In a statement, Azerbaijan’s Foreign Ministry said Russia mediated a deal for Armenia to provide maps detailing the location of around 92,000 anti-tank and anti-personnel mines in the recaptured Fizuli and Zangilan regions.

"As a humane step, the Azerbaijani side has extradited to Armenia 15 people of Armenian origin," it said.

Once the soldiers arrived home, Armenia provided their names and said they were all from the Shirak region in the northwest of the country.

"As a goodwill gesture, the Armenian side provided Azerbaijan with maps of minefields in the Fizuli and Zangilan regions," the Armenian government said.

Nagorno-Karabakh and surrounding districts are among the most heavily mined areas of the former Soviet Union.

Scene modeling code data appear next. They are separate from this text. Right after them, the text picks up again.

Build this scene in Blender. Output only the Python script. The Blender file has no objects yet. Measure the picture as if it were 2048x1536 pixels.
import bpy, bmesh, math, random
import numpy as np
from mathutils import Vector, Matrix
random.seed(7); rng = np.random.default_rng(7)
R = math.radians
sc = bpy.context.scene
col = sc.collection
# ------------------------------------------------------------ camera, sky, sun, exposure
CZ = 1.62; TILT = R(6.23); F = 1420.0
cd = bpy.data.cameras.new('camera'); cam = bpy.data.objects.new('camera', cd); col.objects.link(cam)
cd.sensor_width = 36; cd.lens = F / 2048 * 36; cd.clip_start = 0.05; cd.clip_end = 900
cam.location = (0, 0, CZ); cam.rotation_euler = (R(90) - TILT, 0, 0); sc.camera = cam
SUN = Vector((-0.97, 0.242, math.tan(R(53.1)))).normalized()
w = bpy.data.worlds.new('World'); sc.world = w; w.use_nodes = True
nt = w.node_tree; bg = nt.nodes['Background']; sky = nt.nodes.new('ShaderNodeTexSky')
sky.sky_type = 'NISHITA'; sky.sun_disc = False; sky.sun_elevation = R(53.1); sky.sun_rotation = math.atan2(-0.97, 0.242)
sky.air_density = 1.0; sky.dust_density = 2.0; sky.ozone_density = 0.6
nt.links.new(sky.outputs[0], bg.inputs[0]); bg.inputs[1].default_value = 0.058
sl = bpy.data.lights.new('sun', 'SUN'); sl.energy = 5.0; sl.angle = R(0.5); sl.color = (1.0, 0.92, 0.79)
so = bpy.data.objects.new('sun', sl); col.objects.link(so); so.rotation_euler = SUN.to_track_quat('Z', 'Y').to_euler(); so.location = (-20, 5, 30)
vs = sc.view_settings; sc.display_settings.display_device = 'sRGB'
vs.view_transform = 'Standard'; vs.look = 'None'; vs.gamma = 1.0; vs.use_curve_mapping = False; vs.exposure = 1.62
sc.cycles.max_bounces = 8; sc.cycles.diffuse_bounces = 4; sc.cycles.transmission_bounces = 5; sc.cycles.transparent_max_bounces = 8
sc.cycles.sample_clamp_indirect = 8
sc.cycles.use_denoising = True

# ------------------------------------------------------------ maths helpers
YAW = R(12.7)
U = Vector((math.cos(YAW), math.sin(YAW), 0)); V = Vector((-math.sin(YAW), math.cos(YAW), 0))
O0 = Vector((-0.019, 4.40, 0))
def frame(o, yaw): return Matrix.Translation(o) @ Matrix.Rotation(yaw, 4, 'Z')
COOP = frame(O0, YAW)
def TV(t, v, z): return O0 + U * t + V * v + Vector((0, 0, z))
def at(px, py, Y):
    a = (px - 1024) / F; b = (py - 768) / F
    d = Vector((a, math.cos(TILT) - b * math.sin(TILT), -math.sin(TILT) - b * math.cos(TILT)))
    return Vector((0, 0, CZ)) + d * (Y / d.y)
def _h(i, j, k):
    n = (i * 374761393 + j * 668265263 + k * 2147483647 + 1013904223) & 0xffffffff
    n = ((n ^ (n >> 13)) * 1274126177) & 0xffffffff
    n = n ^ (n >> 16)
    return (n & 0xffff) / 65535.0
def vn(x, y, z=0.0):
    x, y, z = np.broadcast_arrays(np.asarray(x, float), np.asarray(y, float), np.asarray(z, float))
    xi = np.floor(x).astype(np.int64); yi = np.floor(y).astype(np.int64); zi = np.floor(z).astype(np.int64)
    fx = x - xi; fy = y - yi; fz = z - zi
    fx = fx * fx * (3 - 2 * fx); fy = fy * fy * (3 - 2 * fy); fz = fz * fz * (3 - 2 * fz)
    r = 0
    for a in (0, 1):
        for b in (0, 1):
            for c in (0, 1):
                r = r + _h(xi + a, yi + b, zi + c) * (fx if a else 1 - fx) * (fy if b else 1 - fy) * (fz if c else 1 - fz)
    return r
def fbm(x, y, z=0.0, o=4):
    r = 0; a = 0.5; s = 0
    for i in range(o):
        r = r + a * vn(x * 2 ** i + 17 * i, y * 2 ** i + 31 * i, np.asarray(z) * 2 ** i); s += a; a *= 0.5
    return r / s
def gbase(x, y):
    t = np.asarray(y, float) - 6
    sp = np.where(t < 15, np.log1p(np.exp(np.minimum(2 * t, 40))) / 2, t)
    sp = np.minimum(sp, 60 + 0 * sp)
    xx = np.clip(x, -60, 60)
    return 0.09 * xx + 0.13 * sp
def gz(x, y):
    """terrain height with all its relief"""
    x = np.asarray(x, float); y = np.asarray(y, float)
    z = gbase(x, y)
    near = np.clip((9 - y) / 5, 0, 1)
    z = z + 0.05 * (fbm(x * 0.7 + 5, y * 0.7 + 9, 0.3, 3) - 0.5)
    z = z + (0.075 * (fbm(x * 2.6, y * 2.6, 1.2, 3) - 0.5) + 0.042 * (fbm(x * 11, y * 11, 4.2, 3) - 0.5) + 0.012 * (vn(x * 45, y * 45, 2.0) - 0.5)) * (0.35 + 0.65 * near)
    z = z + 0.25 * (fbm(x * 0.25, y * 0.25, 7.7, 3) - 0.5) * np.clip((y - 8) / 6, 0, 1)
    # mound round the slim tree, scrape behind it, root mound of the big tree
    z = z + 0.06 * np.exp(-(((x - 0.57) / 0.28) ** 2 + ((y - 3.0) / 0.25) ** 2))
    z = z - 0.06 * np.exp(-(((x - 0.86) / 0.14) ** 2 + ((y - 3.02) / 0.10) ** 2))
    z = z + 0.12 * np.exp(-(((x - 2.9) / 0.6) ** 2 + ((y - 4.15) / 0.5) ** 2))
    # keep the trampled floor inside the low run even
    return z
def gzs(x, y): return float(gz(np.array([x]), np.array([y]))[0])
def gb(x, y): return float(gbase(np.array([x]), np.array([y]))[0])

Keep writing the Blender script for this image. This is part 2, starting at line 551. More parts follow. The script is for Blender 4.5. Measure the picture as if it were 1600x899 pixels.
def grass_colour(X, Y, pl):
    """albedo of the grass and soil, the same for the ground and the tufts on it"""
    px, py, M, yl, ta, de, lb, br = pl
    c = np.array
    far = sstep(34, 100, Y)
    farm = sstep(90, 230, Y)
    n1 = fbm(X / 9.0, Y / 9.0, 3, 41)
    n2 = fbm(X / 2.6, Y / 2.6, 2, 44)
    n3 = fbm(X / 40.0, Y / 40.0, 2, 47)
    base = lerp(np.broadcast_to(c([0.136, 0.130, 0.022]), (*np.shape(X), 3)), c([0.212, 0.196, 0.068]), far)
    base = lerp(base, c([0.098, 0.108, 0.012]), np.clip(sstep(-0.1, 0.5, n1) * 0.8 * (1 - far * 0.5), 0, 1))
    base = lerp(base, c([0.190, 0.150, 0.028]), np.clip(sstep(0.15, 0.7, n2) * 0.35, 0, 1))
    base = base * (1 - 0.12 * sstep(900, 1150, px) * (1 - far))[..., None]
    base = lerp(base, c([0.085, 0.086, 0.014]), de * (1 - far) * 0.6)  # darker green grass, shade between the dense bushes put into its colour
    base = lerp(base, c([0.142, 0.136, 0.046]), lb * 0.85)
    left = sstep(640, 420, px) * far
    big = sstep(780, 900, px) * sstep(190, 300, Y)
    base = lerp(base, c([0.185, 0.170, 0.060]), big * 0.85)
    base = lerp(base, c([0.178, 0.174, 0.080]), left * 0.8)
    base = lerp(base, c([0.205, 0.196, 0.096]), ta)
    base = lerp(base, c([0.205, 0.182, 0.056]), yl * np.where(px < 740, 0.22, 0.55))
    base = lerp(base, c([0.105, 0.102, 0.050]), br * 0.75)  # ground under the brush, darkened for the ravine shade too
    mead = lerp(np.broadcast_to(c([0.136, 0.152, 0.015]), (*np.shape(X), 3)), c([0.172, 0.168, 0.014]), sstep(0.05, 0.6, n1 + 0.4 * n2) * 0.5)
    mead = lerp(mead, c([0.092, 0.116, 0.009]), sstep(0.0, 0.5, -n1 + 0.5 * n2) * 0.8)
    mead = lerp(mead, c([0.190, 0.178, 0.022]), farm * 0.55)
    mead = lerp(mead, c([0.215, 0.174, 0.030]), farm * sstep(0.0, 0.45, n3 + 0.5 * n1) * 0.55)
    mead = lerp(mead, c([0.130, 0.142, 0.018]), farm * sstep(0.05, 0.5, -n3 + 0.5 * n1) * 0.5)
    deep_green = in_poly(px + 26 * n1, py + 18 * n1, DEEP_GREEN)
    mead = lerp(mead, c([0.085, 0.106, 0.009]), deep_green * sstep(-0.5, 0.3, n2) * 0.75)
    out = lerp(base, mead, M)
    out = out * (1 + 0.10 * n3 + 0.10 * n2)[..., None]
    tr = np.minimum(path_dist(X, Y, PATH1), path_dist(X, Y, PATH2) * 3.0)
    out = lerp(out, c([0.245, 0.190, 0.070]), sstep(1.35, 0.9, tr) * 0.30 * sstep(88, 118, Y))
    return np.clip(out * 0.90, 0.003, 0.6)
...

Since the November cease-fire, seven Azerbaijani troops and 18 civilians have died and more than 100 have been wounded by land mines in the area.

Azerbaijan’s government hopes obtaining mine maps will help save lives and accelerate construction so that people displaced from villages and towns during a bloody conflict in the early 1990s can return to their lands.

In June, Azerbaijan and Armenian struck a similar deal that traded 15 prisoners for mine maps of the Agdam district.

The number of Armenian prisoners of war and other detainees still in Azerbaijani custody is unclear.

The cease-fire agreement provided for the exchange of prisoners of war and other detained people, leading to an exchange of 44 Armenian and 12 Azerbaijani prisoners in December.

But since the cease-fire, Azerbaijan has captured as many as 60 Armenian servicemen amid lingering border disputes and mutual recriminations.

Part of the difficulty in resolving the issue is that Azerbaijan doesn't consider all the detainees prisoners of war -- a distinction that would give them protections under the Geneva Conventions -- but merely captives because they were detained after the cease-fire.